● **DIRECTIONS**
The lines from the top of the material below through the line containing "FB.build('short grass growing" are to be printed exactly, with pictures omitted.

── RECORDS SUPPLIED ──

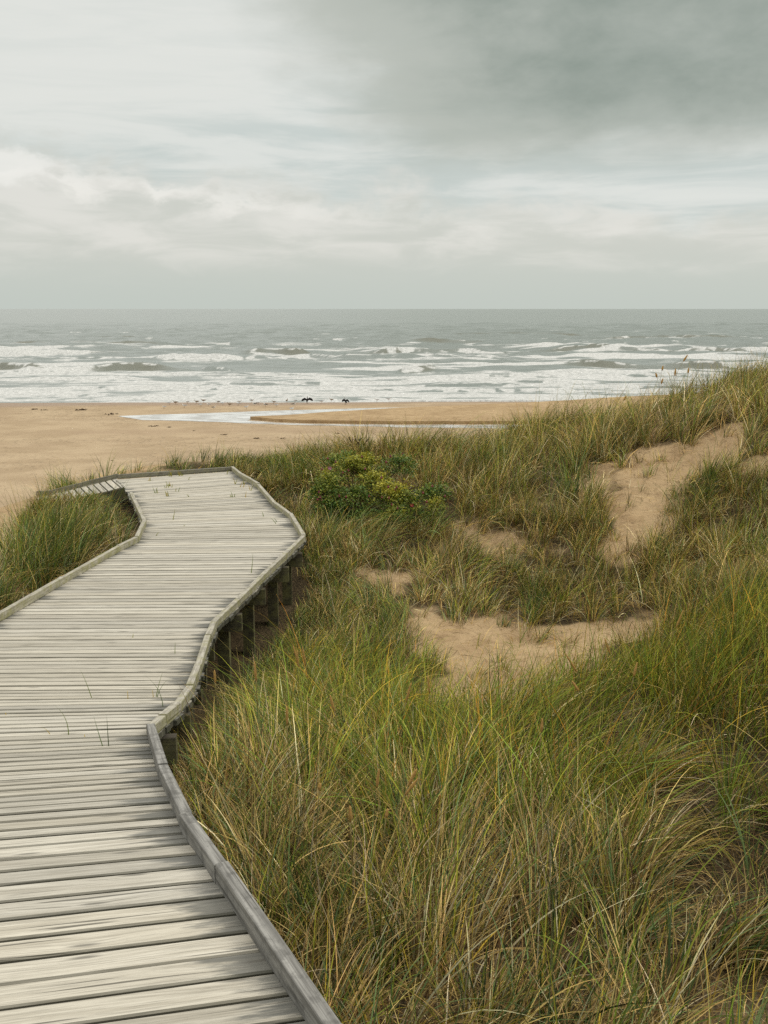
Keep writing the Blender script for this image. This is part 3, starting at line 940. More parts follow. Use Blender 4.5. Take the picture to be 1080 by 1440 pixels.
def mix_left(x, d):
    n = fbm(x * .6 + 50, d * .6 + 3, 2)
    return np.where(n > .36, 1, 2)
FL = Field()
def hleft(x, d): return 1 + .05 * sstep(-3.9, -4.5, x) - .80 * sstep(11.2, 12.8, d) * sstep(-5.1, -4.6, x)
grow(FL, -6.0, -2.6, 6.2, 16.5, 70, 28, 1.4, .6, wscale=1.5, mixsel=mix_left, nseg=5, hfun=hleft, keep=lambda x, d: (x < -2.9) & (d < 15.2) &
     ~((d > np.interp(x, [U1[0], U0[0]], [L1[1], L0[1]]) - .12) & (d < np.interp(x, [U1[0], U0[0]], [U1[1], U0[1]]) + .12)))
FL.build('marram grass mound inside the bend left of the boardwalk')
FB = Field()
grow(FB, -8.0, -1.6, 15.0, 17.8, 19, 22, .66, .3, hfun=lambda x, d: 1 + .55 * sstep(-3.9, -4.5, x), wscale=1.9, mixsel=lambda x, d: np.ones(np.shape(x), int), nseg=5,
     keep=lambda x, d: (x < -1.7) & (d > np.interp(x, [U1[0], BL[0], BR[0]], [U1[1] + .15, BL[1] + .15, BR[1] + .2])))
FB.build('short grass growing behind the far end of the boardwalk')

# ------------------------------------------------------------------ seed heads
M_stalk = simple_mat('seed_stalk', (.24, .19, .075), .7)
M_seed = simple_mat('seed_spike', (.46, .27, .085), .9, var=.5, scale=120)
def tube(pts, rad, seg=6):
    v = []; f = []
    pts = [Vector(p) for p in pts]
    for i, p in enumerate(pts):
        t = (pts[min(i + 1, len(pts) - 1)] - pts[max(i - 1, 0)]).normalized()
        a = t.cross(Vector((0, 1, .01))).normalized() if abs(t.y) < .95 else t.cross(Vector((1, 0, 0))).normalized()
        b = t.cross(a)
        r = rad[i] if hasattr(rad, '__len__') else rad
        for k in range(seg):
            g = 2 * math.pi * k / seg
            v.append(p + a * (math.cos(g) * r) + b * (math.sin(g) * r))
        if i:
            for k in range(seg):
                k2 = (k + 1) % seg
                f.append(((i - 1) * seg + k, (i - 1) * seg + k2, i * seg + k2, i * seg + k))
    f.append(tuple(range(seg))[::-1]); f.append(tuple((len(pts) - 1) * seg + k for k in range(seg)))
    return v, f
def join(parts):
    v = []; f = []
    for (a, b) in parts:
        o = len(v); v += list(a); f += [tuple(i + o for i in q) for q in b]
    return v, f
# (head top px, head bottom px, ground offset, label)
def seed(top, bot, dist, label, group):
    a = P(*top, dist); b = P(*bot, dist)
    n = a - b
    ln = np.linalg.norm(n)
    g = b - n / ln * .15
    base = np.array([g[0] - n[0] * .4, g[1] + .02, 0]); base[2] = float(H(base[0], base[1]))
    o = empty('seed_stalk', tuple(base))
    pts = []
    for i in range(8):
        s = i / 7
        ctrlp = b - n / ln * .45 * max(.1, b[2] - base[2])
        q = (1 - s) ** 2 * base + 2 * s * (1 - s) * ctrlp + s * s * b
        pts.append(q - base)
    v, f = tube(pts, [.0026 if dist < 10 else .0018] * 8, 5)
    mesh_obj('stalk', v, f, M_stalk, o, True)
    pts = [b - base + n * s for s in np.linspace(0, 1.0, 9)]
    rad = [.003, .006, .0078, .0085, .0082, .0075, .0065, .005, .002]
    sc_ = max(.95, dist / 9)
    pr = [r * sc_ * random.uniform(.85, 1.15) for r in rad]
    v, f = tube(pts, pr, 7)
    mesh_obj('spike', v, f, M_seed, o, True)
    tag(o, label, 'seed head', group)
GP = 'brown seed heads of the marram grass'
seeds = [
 ((412, 908), (419, 931), 7.4, 'left brown seed head of the close trio beside the boardwalk posts'),
 ((418, 914), (419, 938), 7.45, 'middle brown seed head of the close trio beside the boardwalk posts'),
 ((425, 909), (430, 936), 7.3, 'right brown seed head of the close trio beside the boardwalk posts'),
 ((358, 930), (360, 958), 7.2, 'brown seed head standing just right of the tall boardwalk post'),
 ((301.5, 942), (303, 962), 6.9, 'pale seed head in front of the dark gap under the boardwalk'),
 ((403, 993), (404, 1020), 6.4, 'brown seed head upright in green grass below the close trio'),
 ((464, 977), (470, 1000), 6.5, 'thin seed head leaning left in the lush green grass'),
 ((578, 960), (571, 988), 6.8, 'long seed head leaning right in front of the sand patch'),
 ((533, 1081), (530, 1108), 5.3, 'plump brown seed head upright in the middle of the green grass'),
 ((586, 1081), (574, 1106), 5.2, 'upper seed head of the leaning pair in the green grass'),
 ((588, 1094), (570, 1118), 5.1, 'lower seed head of the leaning pair in the green grass'),
 ((450, 1101), (449, 1112), 5.2, 'small stubby seed head left of the plump one'),
 ((492, 1133), (493, 1156), 4.9, 'dark upright seed head in the grass below the plump one'),
 ((545, 1137), (543, 1150), 4.9, 'short curled seed head under the leaning pair'),
 ((795, 919), (812, 946), 7.4, 'dark seed head leaning left at the near edge of the sand patch'),
 ((850, 897), (858, 920), 7.6, 'dark seed head at the right end of the sand patch'),
 ((896, 931), (891, 952), 7.2, 'short seed head leaning right among the lush green blades'),
 ((961, 858), (950, 884), 8.2, 'slim seed head on the rise at the right of the photo'),
 ((804, 957), (814, 972), 7.0, 'small dark seed head just below the leaning one by the sand'),
 ((967, 499), (961, 508), 15.6, 'tallest seed head over the breakers on the right crest'),
 ((932.5, 514), (931, 521), 15.7, 'seed head over the white surf left of the tallest one'),
 ((922, 524), (924, 531), 15.6, 'leftmost seed head in the cluster over the white surf'),
 ((950, 518), (949, 529), 15.5, 'seed head below the tallest one on the right crest'),
 ((968.5, 517), (967.5, 525), 15.6, 'rightmost seed head in the cluster over the white surf'),
 ((932, 532), (930, 540), 15.5, 'lowest seed head in the cluster over the white surf'),
 ((881, 556), (877, 563), 15.4, 'lone seed head against the beach at the start of the crest'),
 ((763, 1010), (761, 1030), 6.2, 'upright seed head in the grass below the sand patch'),
 ((602, 950), (604, 975), 7.0, 'slender seed head beside the long leaning one'),
]
for (a_, b_, dd_, lb_) in seeds:
    while dd_ < 9 and dd_ > 3.2 and P(*a_, dd_)[2] - float(Hf(*P(*a_, dd_)[:2])) < .60: dd_ -= .05
    seed(a_, b_, dd_, lb_, GP)
# two dead plant stems on the crest
M_dead = simple_mat('dead_stem', (.07, .045, .03), .9)
for (px, py0, py1, lb) in ((494, 640, 615, 'dark dead plant stem on the crest above the rose bush'), (503, 638, 617, 'forked dead stem beside the darker one on the crest')):
    b = P(px, py0, 15.6); b[2] = float(H(b[0], b[1])); t_ = P(px + 2, py1, 15.6) - b
    o = empty('dead_stem', tuple(b))
    v, f = join([tube([(0, 0, 0), tuple(t_ * .5), tuple(t_)], [.008, .007, .005], 5),
                 tube([tuple(t_ * .6), tuple(t_ * .85 + np.array([.10, 0, 0])), tuple(t_ * .98 + np.array([.14, 0, 0]))], [.006, .006, .012], 5),
                 tube([tuple(t_ * .8), tuple(t_ * .95 + np.array([-.05, 0, 0])), tuple(t_ * 1.02 + np.array([-.06, 0, 0]))], [.006, .010, .008], 5)])
    mesh_obj('stem', v, f, M_dead, o, True)
    tag(o, lb, 'dead stem', 'dead stems on the crest')

# ------------------------------------------------------------------ blades growing between the planks
def sprout(stems, label, group):
    """stems: list of (base px, tip px, bend px)"""
    b0 = on_deck(*stems[0][0], -.01)
    o = empty('grass_sprout', tuple(b0))
    for (bp, tp, kx, cname) in stems:
        b = on_deck(*bp, -.015)
        t_ = P(*tp, b[1] + .03)
        mid_ = (b + t_) / 2 + np.array([kx, 0, .03])
        N = 7
        v = []; f = []
        for i in range(N):
            s = i / (N - 1)
            q = (1 - s) ** 2 * b + 2 * s * (1 - s) * mid_ + s * s * t_ - b0
            w = .0026 * (1 - s * .9) * max(1, b[1] / 6)
            v += [(q[0] - w, q[1], q[2]), (q[0], q[1] + w * .8, q[2]), (q[0] + w, q[1], q[2])]
            if i:
                o_ = (i - 1) * 3
                f += [(o_, o_ + 1, o_ + 4, o_ + 3), (o_ + 1, o_ + 2, o_ + 5, o_ + 4)]
        c_ = mesh_obj('blade', v, f, M_grass, o, True)
        add_color(c_.data, 'col', np.tile(np.array(PAL[cname]), (len(v), 1)))
    tag(o, label, 'grass sprout', group)
GS = 'grass blades growing up through the boardwalk'
sprout([((145.5, 1053), (132, 1007), -.01, 'blue'), ((153, 1053), (150, 1007), 0, 'dark')], 'pair of upright green blades in a gap of the near boardwalk', GS)
sprout([((96.5, 1037), (77, 992), .04, 'green'), ((72, 1036), (55, 1023), .01, 'gold')], 'curved green blade with a short yellow one on the left planks', GS)
sprout([((130, 985), (113, 942), 0, 'green')], 'single slim blade leaning left on the sloping planks', GS)
sprout([((229.5, 997), (203, 949), .05, 'blue'), ((220, 984), (240, 953), -.02, 'blue'), ((219, 983), (229, 945), 0, 'green'), ((216, 984), (214, 970), 0, 'gold')], 'crossing tuft of blades by the kerb where the boardwalk bends', GS)
sprout([((119.5, 1041), (119, 1034), 0, 'gold'), ((9, 1008), (7.5, 1004), 0, 'gold')], 'short dry stubs poking from gaps in the near planks', GS)
sprout([((180, 985), (179.5, 971), 0, 'gold')], 'tiny yellow blade left of the crossing tuft', GS)
sprout([((186.5, 900), (188, 891), 0, 'olive')], 'short green blade in the middle of the sloping planks', GS)
sprout([((246, 922), (246.5, 903), 0, 'green')], 'thin blade near the narrow part of the boardwalk', GS)
sprout([((353, 808), (355.5, 778), .01, 'green')], 'tall thin blade beside the right kerb over the posts', GS)
sprout([((243, 733), (246, 715), .01, 'olive')], 'thin olive blade in the centre of the wide bend', GS)
sprout([((371, 728), (368, 719), 0, 'green'), ((389, 738), (378, 727), 0, 'green'), ((390, 736), (384, 728), 0, 'blue')], 'few green blades by the kerb at the outer bend', GS)
sprout([((219, 755), (225, 748), 0, 'olive'), ((258, 742), (261, 738), 0, 'olive')], 'small olive blades near the left kerb corner', GS)
for i in range(19):
    px = random.uniform(195, 365); py = random.uniform(668, 702)
    if px > 330: py = random.uniform(682, 702)
    st_ = []
    for k in range(random.randint(1, 4)):
        x0 = px + random.uniform(-3, 3)
        st_.append(((x0, py), (x0 + random.uniform(-5, 5), py - random.uniform(4, 11)), 0, random.choice(['gold', 'olive', 'green', 'olive'])))
    sprout(st_, 'sparse yellow green sprout growing through the far boardwalk planks', 'sparse sprouts on the far boardwalk')

# ------------------------------------------------------------------ rose bushes
def mat_leaf():
    t = NT('rose_leaf')
    c = t.attr('col').outputs['Color']
    d_ = t.n('ShaderNodeBsdfPrincipled'); t.link(c, d_.inputs['Base Color']); d_.inputs['Roughness'].default_value = .5
    tr = t.n('ShaderNodeBsdfTranslucent'); t.link(c, tr.inputs['Color'])
    m = t.n('ShaderNodeMixShader'); m.inputs[0].default_value = .25
    t.link(d_.outputs[0], m.inputs[1]); t.link(tr.outputs[0], m.inputs[2])
    return t.out(m.outputs[0])
M_leaf = mat_leaf()
M_twig = simple_mat('rose_twig', (.09, .06, .035), .9)
M_hip = simple_mat('rose_hip_skin', (.16, .012, .02), .35, .5, var=.3)
M_petal = simple_mat('rose_petal', (.50, .17, .30), .6)
M_petalr = simple_mat('rose_petal_red', (.36, .04, .055), .6)

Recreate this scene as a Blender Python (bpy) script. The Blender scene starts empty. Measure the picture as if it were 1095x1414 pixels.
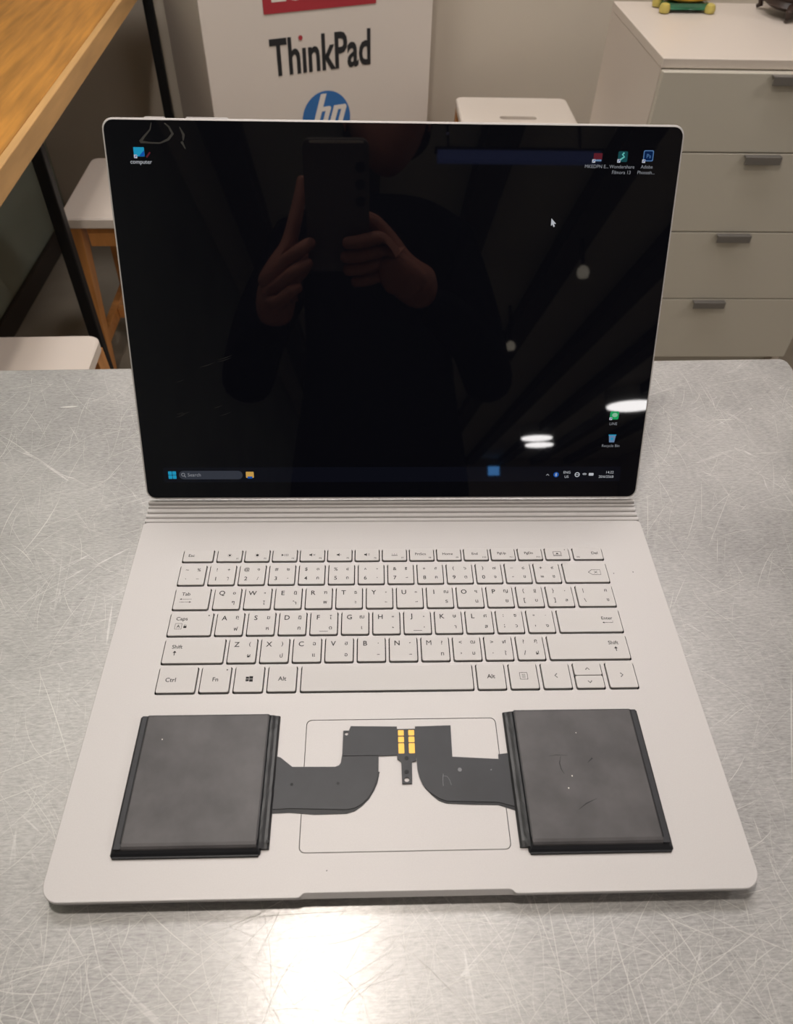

───

● **TASK OUTPUT**
Keep writing the Blender script for this image. This is part 3, starting at line 940. More parts follow. Use Blender 4.5. Take the picture to be 1080 by 1440 pixels.
def mix_left(x, d):
    n = fbm(x * .6 + 50, d * .6 + 3, 2)
    return np.where(n > .36, 1, 2)
FL = Field()
def hleft(x, d): return 1 + .05 * sstep(-3.9, -4.5, x) - .80 * sstep(11.2, 12.8, d) * sstep(-5.1, -4.6, x)
grow(FL, -6.0, -2.6, 6.2, 16.5, 70, 28, 1.4, .6, wscale=1.5, mixsel=mix_left, nseg=5, hfun=hleft, keep=lambda x, d: (x < -2.9) & (d < 15.2) &
     ~((d > np.interp(x, [U1[0], U0[0]], [L1[1], L0[1]]) - .12) & (d < np.interp(x, [U1[0], U0[0]], [U1[1], U0[1]]) + .12)))
FL.build('marram grass mound inside the bend left of the boardwalk')
FB = Field()
grow(FB, -8.0, -1.6, 15.0, 17.8, 19, 22, .66, .3, hfun=lambda x, d: 1 + .55 * sstep(-3.9, -4.5, x), wscale=1.9, mixsel=lambda x, d: np.ones(np.shape(x), int), nseg=5,
     keep=lambda x, d: (x < -1.7) & (d > np.interp(x, [U1[0], BL[0], BR[0]], [U1[1] + .15, BL[1] + .15, BR[1] + .2])))
FB.build('short grass growing behind the far end of the boardwalk')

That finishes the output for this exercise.